#### WHAT YOU NEED TO DO:
Give back an exact copy of the lines from the start of the material through the line bearing "PI = math.pi". Include both ends and nothing else.

#### SUPPLIED MATERIAL:
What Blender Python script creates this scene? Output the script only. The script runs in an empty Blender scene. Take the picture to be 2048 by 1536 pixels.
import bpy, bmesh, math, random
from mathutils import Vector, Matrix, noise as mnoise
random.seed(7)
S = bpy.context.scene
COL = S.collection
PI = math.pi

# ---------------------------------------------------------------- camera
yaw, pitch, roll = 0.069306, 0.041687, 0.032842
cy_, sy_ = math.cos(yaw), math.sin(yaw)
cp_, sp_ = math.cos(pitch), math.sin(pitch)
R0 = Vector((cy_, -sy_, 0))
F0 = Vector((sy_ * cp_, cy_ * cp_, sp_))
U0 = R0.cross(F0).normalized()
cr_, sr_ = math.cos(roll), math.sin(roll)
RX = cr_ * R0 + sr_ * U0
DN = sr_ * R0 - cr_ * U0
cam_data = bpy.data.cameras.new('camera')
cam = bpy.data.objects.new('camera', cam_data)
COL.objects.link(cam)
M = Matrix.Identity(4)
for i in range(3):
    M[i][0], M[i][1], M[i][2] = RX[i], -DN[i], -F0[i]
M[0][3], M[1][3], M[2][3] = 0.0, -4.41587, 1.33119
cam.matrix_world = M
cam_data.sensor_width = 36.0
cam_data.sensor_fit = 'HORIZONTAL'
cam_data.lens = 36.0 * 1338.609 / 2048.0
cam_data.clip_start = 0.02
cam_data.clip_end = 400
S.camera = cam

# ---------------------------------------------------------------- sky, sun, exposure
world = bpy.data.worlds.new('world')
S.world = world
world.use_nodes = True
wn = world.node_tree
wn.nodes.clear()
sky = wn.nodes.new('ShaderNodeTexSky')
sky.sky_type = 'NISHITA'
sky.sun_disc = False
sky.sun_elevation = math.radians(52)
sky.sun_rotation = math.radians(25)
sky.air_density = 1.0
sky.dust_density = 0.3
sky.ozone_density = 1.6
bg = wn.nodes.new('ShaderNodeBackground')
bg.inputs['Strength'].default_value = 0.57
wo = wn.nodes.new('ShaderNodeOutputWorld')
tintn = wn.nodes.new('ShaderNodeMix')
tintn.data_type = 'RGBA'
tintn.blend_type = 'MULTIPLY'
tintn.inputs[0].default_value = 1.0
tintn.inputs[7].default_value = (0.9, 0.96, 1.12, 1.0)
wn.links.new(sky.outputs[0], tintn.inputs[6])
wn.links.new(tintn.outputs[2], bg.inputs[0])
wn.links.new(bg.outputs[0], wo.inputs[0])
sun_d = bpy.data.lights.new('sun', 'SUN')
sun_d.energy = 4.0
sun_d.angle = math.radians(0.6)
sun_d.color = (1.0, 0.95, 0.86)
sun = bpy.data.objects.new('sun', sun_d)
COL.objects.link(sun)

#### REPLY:
What Blender Python script creates this scene? Output the script only. The script runs in an empty Blender scene. Take the picture to be 2048 by 1536 pixels.
import bpy, bmesh, math, random
from mathutils import Vector, Matrix, noise as mnoise
random.seed(7)
S = bpy.context.scene
COL = S.collection
PI = math.pi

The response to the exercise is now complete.